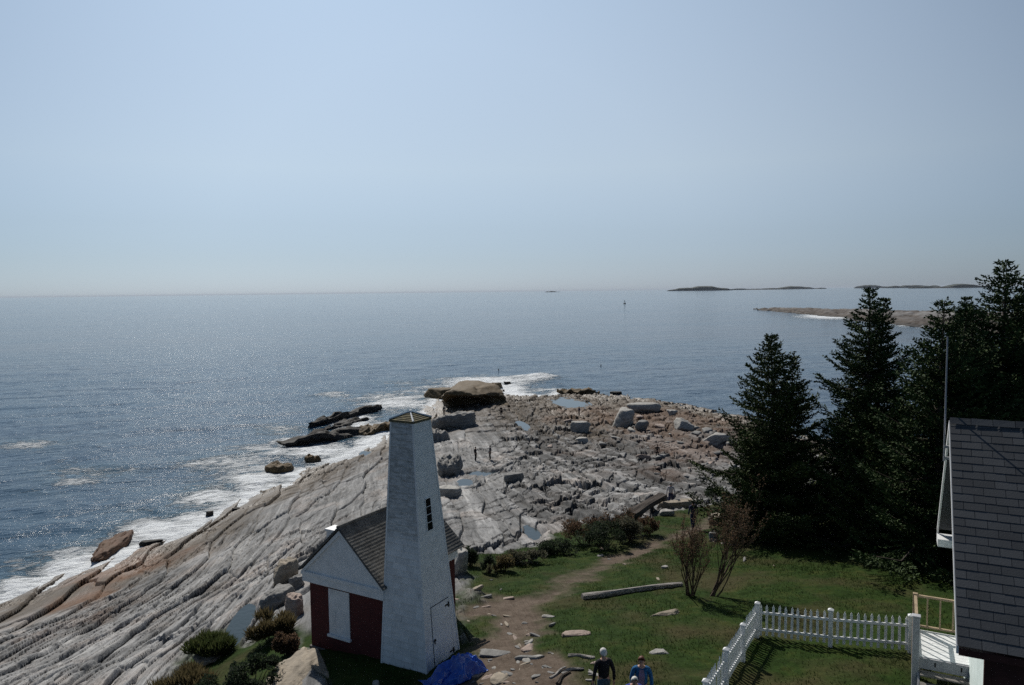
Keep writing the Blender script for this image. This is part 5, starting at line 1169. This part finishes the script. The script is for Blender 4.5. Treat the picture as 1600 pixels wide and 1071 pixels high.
# channel buoy
b = at_z(976, 475, 0); m = thing('channel_buoy', 'dark channel buoy far out on the water below the islands', 'buoy', tuple(b)); M_buoy = pm('buoy_paint', (.03, .035, .03), (.02, .02, .02), 3, .5)
q = MB(); q.tube([(0, 0, -.3), (0, 0, .2), (0, 0, 1.0), (0, 0, 1.2)], [1.9, 2.2, 2.2, 1.7], 14); q.build('float', M_buoy, m)
q = MB()
for k in range(4):
    a = k*math.pi/2+.4; q.tube([(1.5*math.cos(a), 1.5*math.sin(a), 1.1), (.5*math.cos(a), .5*math.sin(a), 5.2)], [.16, .12], 5); a2 = a+math.pi/2; q.tube([(1.0*math.cos(a), 1.0*math.sin(a), 3.2), (1.0*math.cos(a2), 1.0*math.sin(a2), 3.2)], [.1, .1], 4)
q.tube([(0, 0, 5.1), (0, 0, 5.5)], [.7, .7], 8); q.build('tower', M_buoy, m)
q = MB(); q.tube([(0, 0, 5.5), (0, 0, 6.3), (0, 0, 6.6)], [.4, .4, .1], 8); q.build('lantern', M_buoy, m)
M_pot = pm('pot_buoy_paint', (.05, .03, .03), (.03, .02, .02), 3, .5)
for k, (px, py) in enumerate([(779, 579), (939, 572)]):
    b = at_z(px, py, 0); q = MB(); q.tube([(0, 0, -.1), (0, 0, .05), (0, 0, .42), (0, 0, .55)], [.08, .15, .13, .05], 8); o = q.build('pot_buoy', M_pot); o.location = tuple(b); tag(o, 'tiny dark lobster pot buoy afloat off the ledges', 'buoy', 'lobster pot buoys')

# ------------------------------------------------------------------ sea air
hz = MB(); hz.box(-95000, 95000, -3000, 95000, -6, 75)
vm = bpy.data.materials.new('sea_haze'); vm.use_nodes = True; vt = vm.node_tree; vt.nodes.clear(); pv = vt.nodes.new('ShaderNodeVolumePrincipled'); vo = vt.nodes.new('ShaderNodeOutputMaterial')
pv.inputs['Color'].default_value = (.80, .88, 1, 1); pv.inputs['Density'].default_value = 1.2e-5; pv.inputs['Anisotropy'].default_value = .0
vt.links.new(pv.outputs[0], vo.inputs['Volume']); haze = hz.build('haze', vm); tag(haze, 'thin pale sea air', 'haze', kind='stuff')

--------

Short task:
Give back the whole listing as it stands, minus its pictures.

Solved problem:
Keep writing the Blender script for this image. This is part 5, starting at line 1169. This part finishes the script. The script is for Blender 4.5. Treat the picture as 1600 pixels wide and 1071 pixels high.
# channel buoy
b = at_z(976, 475, 0); m = thing('channel_buoy', 'dark channel buoy far out on the water below the islands', 'buoy', tuple(b)); M_buoy = pm('buoy_paint', (.03, .035, .03), (.02, .02, .02), 3, .5)
q = MB(); q.tube([(0, 0, -.3), (0, 0, .2), (0, 0, 1.0), (0, 0, 1.2)], [1.9, 2.2, 2.2, 1.7], 14); q.build('float', M_buoy, m)
q = MB()
for k in range(4):
    a = k*math.pi/2+.4; q.tube([(1.5*math.cos(a), 1.5*math.sin(a), 1.1), (.5*math.cos(a), .5*math.sin(a), 5.2)], [.16, .12], 5); a2 = a+math.pi/2; q.tube([(1.0*math.cos(a), 1.0*math.sin(a), 3.2), (1.0*math.cos(a2), 1.0*math.sin(a2), 3.2)], [.1, .1], 4)
q.tube([(0, 0, 5.1), (0, 0, 5.5)], [.7, .7], 8); q.build('tower', M_buoy, m)
q = MB(); q.tube([(0, 0, 5.5), (0, 0, 6.3), (0, 0, 6.6)], [.4, .4, .1], 8); q.build('lantern', M_buoy, m)
M_pot = pm('pot_buoy_paint', (.05, .03, .03), (.03, .02, .02), 3, .5)
for k, (px, py) in enumerate([(779, 579), (939, 572)]):
    b = at_z(px, py, 0); q = MB(); q.tube([(0, 0, -.1), (0, 0, .05), (0, 0, .42), (0, 0, .55)], [.08, .15, .13, .05], 8); o = q.build('pot_buoy', M_pot); o.location = tuple(b); tag(o, 'tiny dark lobster pot buoy afloat off the ledges', 'buoy', 'lobster pot buoys')

# ------------------------------------------------------------------ sea air
hz = MB(); hz.box(-95000, 95000, -3000, 95000, -6, 75)
vm = bpy.data.materials.new('sea_haze'); vm.use_nodes = True; vt = vm.node_tree; vt.nodes.clear(); pv = vt.nodes.new('ShaderNodeVolumePrincipled'); vo = vt.nodes.new('ShaderNodeOutputMaterial')
pv.inputs['Color'].default_value = (.80, .88, 1, 1); pv.inputs['Density'].default_value = 1.2e-5; pv.inputs['Anisotropy'].default_value = .0
vt.links.new(pv.outputs[0], vo.inputs['Volume']); haze = hz.build('haze', vm); tag(haze, 'thin pale sea air', 'haze', kind='stuff')